Task to complete – In the records below, begin at the line that has "Write part 3 of" and stop after the line that has "1.8); s.build('icon', sign)"; quote those lines verbatim and nothing more.

Dataset content –
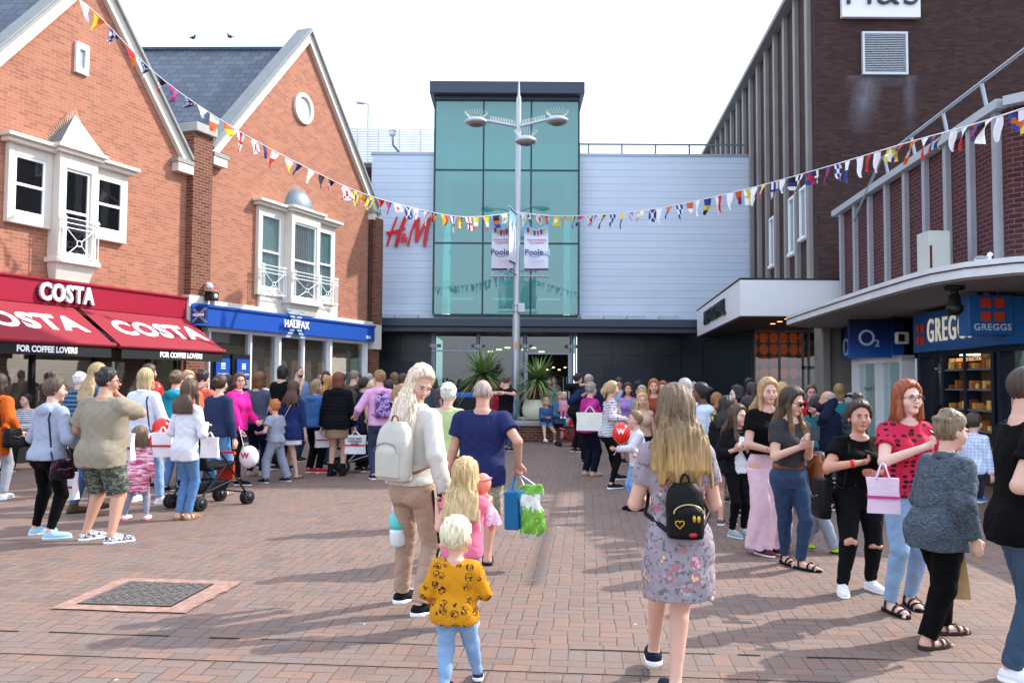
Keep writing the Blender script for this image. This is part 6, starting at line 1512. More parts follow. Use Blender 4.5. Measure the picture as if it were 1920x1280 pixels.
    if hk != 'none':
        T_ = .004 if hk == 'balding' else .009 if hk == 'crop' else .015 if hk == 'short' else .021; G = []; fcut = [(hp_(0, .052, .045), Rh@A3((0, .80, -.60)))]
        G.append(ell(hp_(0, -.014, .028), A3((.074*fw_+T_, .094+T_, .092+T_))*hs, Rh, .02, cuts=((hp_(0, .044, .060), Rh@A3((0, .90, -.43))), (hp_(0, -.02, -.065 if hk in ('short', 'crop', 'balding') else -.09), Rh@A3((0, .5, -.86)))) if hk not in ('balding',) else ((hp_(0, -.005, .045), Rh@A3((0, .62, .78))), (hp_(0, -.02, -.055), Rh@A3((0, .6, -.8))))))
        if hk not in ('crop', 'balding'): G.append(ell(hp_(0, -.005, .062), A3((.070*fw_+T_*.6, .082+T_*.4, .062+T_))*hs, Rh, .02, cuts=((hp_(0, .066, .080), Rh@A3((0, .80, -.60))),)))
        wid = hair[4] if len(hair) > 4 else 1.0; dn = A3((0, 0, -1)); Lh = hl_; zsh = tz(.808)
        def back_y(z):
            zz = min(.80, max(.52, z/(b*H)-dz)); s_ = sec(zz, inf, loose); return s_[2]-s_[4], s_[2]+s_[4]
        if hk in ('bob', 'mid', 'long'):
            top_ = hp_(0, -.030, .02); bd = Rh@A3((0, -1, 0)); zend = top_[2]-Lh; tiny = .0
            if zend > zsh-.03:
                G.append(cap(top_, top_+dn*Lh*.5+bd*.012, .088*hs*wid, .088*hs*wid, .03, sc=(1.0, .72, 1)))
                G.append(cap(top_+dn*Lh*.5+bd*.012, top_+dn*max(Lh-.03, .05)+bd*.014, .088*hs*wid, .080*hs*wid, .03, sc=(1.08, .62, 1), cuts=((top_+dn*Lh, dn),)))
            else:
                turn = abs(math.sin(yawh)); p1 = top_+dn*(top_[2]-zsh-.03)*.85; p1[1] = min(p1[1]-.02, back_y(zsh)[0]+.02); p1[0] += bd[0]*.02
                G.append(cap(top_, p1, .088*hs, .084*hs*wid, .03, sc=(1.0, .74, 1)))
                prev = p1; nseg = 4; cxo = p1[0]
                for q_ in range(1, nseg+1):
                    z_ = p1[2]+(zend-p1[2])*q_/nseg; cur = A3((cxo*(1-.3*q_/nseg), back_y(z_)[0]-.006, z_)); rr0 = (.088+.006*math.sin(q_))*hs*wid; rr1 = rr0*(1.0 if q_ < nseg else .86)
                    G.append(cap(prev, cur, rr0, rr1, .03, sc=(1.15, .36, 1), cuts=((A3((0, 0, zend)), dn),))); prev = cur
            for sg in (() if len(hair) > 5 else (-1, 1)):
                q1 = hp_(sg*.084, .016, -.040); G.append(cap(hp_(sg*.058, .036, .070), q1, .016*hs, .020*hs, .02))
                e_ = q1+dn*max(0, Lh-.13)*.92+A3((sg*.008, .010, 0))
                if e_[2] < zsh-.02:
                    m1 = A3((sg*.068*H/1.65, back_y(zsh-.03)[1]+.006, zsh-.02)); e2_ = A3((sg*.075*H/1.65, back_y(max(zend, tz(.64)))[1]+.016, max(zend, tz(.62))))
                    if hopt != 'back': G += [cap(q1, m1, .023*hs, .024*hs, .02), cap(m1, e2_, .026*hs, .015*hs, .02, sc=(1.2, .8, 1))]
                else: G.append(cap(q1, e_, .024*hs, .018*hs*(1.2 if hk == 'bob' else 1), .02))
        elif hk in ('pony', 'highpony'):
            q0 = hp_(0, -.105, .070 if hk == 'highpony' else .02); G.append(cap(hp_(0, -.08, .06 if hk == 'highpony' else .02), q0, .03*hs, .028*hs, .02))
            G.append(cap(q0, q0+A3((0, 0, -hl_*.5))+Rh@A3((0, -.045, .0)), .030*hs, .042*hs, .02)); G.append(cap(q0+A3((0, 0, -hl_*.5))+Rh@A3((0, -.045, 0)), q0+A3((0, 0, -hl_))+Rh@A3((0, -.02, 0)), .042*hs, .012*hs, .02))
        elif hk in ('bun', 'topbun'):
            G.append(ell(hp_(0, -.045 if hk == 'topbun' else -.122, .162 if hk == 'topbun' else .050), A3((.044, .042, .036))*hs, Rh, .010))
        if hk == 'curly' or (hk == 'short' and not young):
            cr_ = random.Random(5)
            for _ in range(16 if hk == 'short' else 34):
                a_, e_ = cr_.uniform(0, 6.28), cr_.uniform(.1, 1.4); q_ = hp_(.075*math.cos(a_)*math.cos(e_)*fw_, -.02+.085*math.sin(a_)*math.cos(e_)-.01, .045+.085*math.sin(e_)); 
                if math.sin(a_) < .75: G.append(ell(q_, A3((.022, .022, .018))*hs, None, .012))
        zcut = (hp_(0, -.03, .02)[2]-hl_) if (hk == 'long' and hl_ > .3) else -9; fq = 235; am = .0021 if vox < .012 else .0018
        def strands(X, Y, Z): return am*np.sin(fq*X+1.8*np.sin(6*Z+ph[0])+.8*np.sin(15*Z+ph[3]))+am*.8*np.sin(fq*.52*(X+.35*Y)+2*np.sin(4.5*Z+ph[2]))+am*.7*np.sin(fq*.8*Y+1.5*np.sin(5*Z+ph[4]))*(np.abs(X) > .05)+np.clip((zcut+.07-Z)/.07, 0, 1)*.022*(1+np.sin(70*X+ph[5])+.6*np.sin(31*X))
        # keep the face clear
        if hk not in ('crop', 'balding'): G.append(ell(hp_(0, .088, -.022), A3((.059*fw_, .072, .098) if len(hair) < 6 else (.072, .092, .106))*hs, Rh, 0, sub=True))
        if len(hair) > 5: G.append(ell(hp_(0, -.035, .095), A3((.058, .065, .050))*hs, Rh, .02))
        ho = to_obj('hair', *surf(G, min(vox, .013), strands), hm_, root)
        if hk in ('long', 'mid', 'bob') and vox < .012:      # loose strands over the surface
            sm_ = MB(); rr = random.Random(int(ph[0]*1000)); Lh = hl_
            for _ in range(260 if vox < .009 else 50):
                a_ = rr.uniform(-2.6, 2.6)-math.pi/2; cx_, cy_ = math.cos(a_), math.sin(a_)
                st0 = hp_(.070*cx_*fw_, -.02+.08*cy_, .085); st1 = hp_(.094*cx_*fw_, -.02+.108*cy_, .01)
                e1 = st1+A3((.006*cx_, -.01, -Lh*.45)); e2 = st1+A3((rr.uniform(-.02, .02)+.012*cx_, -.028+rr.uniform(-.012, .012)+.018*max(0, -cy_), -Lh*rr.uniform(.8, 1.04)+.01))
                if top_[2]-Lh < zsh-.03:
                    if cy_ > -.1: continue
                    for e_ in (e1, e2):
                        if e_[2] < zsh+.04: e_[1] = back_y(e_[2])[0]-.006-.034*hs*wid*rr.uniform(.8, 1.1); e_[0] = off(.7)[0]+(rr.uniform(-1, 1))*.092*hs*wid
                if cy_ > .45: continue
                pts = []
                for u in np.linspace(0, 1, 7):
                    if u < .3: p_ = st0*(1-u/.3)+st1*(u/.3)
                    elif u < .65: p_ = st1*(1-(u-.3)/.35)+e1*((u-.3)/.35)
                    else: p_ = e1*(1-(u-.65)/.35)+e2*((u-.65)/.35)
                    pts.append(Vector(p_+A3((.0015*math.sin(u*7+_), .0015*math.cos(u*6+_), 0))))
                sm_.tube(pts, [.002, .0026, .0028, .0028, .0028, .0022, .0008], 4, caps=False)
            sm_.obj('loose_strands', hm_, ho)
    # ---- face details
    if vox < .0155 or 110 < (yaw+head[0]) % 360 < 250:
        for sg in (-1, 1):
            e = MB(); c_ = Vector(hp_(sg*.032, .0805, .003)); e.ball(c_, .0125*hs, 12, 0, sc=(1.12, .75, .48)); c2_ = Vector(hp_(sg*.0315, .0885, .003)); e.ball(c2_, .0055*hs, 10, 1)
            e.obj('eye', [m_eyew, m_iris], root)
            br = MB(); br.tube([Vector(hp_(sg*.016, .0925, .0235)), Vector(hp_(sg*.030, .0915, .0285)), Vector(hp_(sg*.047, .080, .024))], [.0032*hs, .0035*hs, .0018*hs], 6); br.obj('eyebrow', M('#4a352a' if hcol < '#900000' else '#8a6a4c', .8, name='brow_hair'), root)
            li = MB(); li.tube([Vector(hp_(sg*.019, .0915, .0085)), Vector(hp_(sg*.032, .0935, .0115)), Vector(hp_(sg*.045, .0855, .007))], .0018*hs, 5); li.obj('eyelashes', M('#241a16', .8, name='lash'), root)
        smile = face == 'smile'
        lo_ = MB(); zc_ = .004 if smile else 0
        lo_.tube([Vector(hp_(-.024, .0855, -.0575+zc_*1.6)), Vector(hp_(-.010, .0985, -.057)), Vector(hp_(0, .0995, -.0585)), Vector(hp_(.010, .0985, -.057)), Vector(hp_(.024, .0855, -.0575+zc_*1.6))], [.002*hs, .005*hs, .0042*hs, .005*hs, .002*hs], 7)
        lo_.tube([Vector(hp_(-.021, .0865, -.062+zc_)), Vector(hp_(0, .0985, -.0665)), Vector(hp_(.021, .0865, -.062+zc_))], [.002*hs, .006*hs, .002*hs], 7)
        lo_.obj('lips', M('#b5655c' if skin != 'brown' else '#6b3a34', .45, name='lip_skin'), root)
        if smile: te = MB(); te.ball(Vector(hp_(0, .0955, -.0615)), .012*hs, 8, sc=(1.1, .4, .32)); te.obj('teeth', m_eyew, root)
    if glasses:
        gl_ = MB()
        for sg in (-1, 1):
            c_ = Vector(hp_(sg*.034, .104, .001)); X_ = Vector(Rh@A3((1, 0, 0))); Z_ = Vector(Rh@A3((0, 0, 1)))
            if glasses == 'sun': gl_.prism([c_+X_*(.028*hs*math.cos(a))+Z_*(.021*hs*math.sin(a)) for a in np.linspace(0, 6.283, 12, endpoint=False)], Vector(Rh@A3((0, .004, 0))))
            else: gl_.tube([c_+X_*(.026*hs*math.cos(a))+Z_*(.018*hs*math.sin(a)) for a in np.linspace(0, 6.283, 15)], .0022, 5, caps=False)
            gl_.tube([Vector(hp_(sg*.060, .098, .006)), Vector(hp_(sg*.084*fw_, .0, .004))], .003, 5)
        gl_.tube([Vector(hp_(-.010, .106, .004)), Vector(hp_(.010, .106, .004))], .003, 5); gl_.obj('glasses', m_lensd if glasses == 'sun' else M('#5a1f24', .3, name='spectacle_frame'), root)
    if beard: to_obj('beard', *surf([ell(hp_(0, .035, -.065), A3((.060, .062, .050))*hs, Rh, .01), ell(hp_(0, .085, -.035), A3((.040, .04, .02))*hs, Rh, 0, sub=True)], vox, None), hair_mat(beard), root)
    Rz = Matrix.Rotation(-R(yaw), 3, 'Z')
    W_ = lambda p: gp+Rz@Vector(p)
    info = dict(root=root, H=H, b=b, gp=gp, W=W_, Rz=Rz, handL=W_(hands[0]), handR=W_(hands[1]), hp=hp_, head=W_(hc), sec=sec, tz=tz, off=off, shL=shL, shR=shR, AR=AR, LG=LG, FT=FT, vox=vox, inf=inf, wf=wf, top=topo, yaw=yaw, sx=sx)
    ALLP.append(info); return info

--

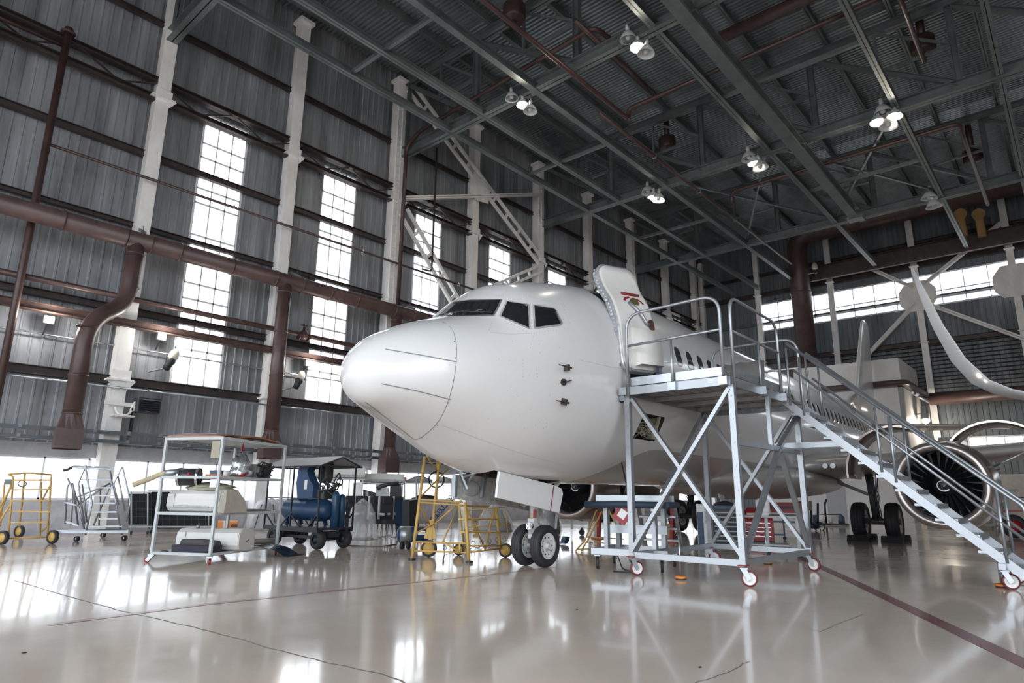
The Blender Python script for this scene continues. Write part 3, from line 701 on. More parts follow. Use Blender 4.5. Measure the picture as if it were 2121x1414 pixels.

--

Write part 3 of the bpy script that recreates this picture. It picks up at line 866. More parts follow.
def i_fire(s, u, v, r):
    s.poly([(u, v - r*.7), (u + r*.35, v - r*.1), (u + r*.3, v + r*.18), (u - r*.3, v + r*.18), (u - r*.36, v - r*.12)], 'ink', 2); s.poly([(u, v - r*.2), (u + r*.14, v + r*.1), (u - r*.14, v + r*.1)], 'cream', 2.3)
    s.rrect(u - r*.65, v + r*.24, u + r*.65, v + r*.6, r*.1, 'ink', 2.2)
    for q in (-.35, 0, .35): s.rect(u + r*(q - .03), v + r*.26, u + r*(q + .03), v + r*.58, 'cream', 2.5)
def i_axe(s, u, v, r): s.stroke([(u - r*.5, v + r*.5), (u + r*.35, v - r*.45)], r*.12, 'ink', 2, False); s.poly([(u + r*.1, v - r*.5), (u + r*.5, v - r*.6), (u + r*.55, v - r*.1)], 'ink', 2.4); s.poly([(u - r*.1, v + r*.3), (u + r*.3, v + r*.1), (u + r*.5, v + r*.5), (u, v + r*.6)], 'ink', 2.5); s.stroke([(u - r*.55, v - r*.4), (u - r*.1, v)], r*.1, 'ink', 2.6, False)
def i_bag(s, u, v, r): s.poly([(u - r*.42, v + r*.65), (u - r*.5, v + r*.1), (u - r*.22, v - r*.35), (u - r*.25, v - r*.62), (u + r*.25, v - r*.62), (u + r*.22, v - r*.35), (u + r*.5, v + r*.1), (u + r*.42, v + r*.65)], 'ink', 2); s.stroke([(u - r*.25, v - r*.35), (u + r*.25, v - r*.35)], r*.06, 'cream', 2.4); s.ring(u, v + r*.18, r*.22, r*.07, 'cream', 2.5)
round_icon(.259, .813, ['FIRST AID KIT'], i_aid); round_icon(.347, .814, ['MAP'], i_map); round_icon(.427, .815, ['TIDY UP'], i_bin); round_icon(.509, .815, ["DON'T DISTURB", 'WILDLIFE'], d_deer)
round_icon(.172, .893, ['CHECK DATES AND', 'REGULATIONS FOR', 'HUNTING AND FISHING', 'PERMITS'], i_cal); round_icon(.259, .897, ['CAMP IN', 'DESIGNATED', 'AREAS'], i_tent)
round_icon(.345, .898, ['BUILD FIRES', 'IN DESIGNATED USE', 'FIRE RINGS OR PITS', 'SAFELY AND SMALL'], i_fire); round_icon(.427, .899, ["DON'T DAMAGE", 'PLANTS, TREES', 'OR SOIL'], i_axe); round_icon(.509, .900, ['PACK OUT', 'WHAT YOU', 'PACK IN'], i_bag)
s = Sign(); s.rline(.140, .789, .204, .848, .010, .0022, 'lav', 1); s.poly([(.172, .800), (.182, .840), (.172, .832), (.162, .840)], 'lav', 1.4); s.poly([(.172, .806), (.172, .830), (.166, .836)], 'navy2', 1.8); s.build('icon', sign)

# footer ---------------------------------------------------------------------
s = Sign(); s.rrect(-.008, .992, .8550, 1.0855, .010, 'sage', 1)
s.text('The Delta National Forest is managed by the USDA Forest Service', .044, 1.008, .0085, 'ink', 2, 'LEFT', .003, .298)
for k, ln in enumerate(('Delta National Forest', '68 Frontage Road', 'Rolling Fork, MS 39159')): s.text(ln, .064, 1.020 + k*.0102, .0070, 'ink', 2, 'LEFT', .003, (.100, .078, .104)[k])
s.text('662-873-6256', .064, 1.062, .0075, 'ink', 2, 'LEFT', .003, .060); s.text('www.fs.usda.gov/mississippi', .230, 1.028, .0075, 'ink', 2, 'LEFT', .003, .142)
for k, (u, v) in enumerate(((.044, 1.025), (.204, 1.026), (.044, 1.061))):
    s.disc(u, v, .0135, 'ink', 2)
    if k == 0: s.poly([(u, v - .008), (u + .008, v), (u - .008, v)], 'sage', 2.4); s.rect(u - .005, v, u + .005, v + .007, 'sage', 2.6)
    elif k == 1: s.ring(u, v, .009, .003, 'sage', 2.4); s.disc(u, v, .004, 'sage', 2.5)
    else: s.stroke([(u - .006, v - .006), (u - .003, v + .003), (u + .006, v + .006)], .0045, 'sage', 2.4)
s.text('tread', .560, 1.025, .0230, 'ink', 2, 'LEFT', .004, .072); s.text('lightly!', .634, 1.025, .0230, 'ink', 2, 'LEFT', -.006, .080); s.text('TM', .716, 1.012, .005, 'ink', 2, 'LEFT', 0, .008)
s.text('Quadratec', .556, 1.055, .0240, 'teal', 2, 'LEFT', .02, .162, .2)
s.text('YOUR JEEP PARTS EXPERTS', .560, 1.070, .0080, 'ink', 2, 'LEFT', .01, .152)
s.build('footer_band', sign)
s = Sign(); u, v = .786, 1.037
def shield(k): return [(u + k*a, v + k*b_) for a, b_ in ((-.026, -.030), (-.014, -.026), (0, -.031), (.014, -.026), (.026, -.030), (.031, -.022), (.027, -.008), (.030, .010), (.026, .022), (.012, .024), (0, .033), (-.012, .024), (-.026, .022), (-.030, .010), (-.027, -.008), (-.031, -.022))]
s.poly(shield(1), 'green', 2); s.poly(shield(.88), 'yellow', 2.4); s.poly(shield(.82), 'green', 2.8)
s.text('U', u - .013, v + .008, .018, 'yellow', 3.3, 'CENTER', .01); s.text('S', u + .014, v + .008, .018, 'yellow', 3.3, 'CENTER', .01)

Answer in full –
Write part 3 of the bpy script that recreates this picture. It picks up at line 866. More parts follow.
def i_fire(s, u, v, r):
    s.poly([(u, v - r*.7), (u + r*.35, v - r*.1), (u + r*.3, v + r*.18), (u - r*.3, v + r*.18), (u - r*.36, v - r*.12)], 'ink', 2); s.poly([(u, v - r*.2), (u + r*.14, v + r*.1), (u - r*.14, v + r*.1)], 'cream', 2.3)
    s.rrect(u - r*.65, v + r*.24, u + r*.65, v + r*.6, r*.1, 'ink', 2.2)
    for q in (-.35, 0, .35): s.rect(u + r*(q - .03), v + r*.26, u + r*(q + .03), v + r*.58, 'cream', 2.5)
def i_axe(s, u, v, r): s.stroke([(u - r*.5, v + r*.5), (u + r*.35, v - r*.45)], r*.12, 'ink', 2, False); s.poly([(u + r*.1, v - r*.5), (u + r*.5, v - r*.6), (u + r*.55, v - r*.1)], 'ink', 2.4); s.poly([(u - r*.1, v + r*.3), (u + r*.3, v + r*.1), (u + r*.5, v + r*.5), (u, v + r*.6)], 'ink', 2.5); s.stroke([(u - r*.55, v - r*.4), (u - r*.1, v)], r*.1, 'ink', 2.6, False)
def i_bag(s, u, v, r): s.poly([(u - r*.42, v + r*.65), (u - r*.5, v + r*.1), (u - r*.22, v - r*.35), (u - r*.25, v - r*.62), (u + r*.25, v - r*.62), (u + r*.22, v - r*.35), (u + r*.5, v + r*.1), (u + r*.42, v + r*.65)], 'ink', 2); s.stroke([(u - r*.25, v - r*.35), (u + r*.25, v - r*.35)], r*.06, 'cream', 2.4); s.ring(u, v + r*.18, r*.22, r*.07, 'cream', 2.5)
round_icon(.259, .813, ['FIRST AID KIT'], i_aid); round_icon(.347, .814, ['MAP'], i_map); round_icon(.427, .815, ['TIDY UP'], i_bin); round_icon(.509, .815, ["DON'T DISTURB", 'WILDLIFE'], d_deer)
round_icon(.172, .893, ['CHECK DATES AND', 'REGULATIONS FOR', 'HUNTING AND FISHING', 'PERMITS'], i_cal); round_icon(.259, .897, ['CAMP IN', 'DESIGNATED', 'AREAS'], i_tent)
round_icon(.345, .898, ['BUILD FIRES', 'IN DESIGNATED USE', 'FIRE RINGS OR PITS', 'SAFELY AND SMALL'], i_fire); round_icon(.427, .899, ["DON'T DAMAGE", 'PLANTS, TREES', 'OR SOIL'], i_axe); round_icon(.509, .900, ['PACK OUT', 'WHAT YOU', 'PACK IN'], i_bag)
s = Sign(); s.rline(.140, .789, .204, .848, .010, .0022, 'lav', 1); s.poly([(.172, .800), (.182, .840), (.172, .832), (.162, .840)], 'lav', 1.4); s.poly([(.172, .806), (.172, .830), (.166, .836)], 'navy2', 1.8); s.build('icon', sign)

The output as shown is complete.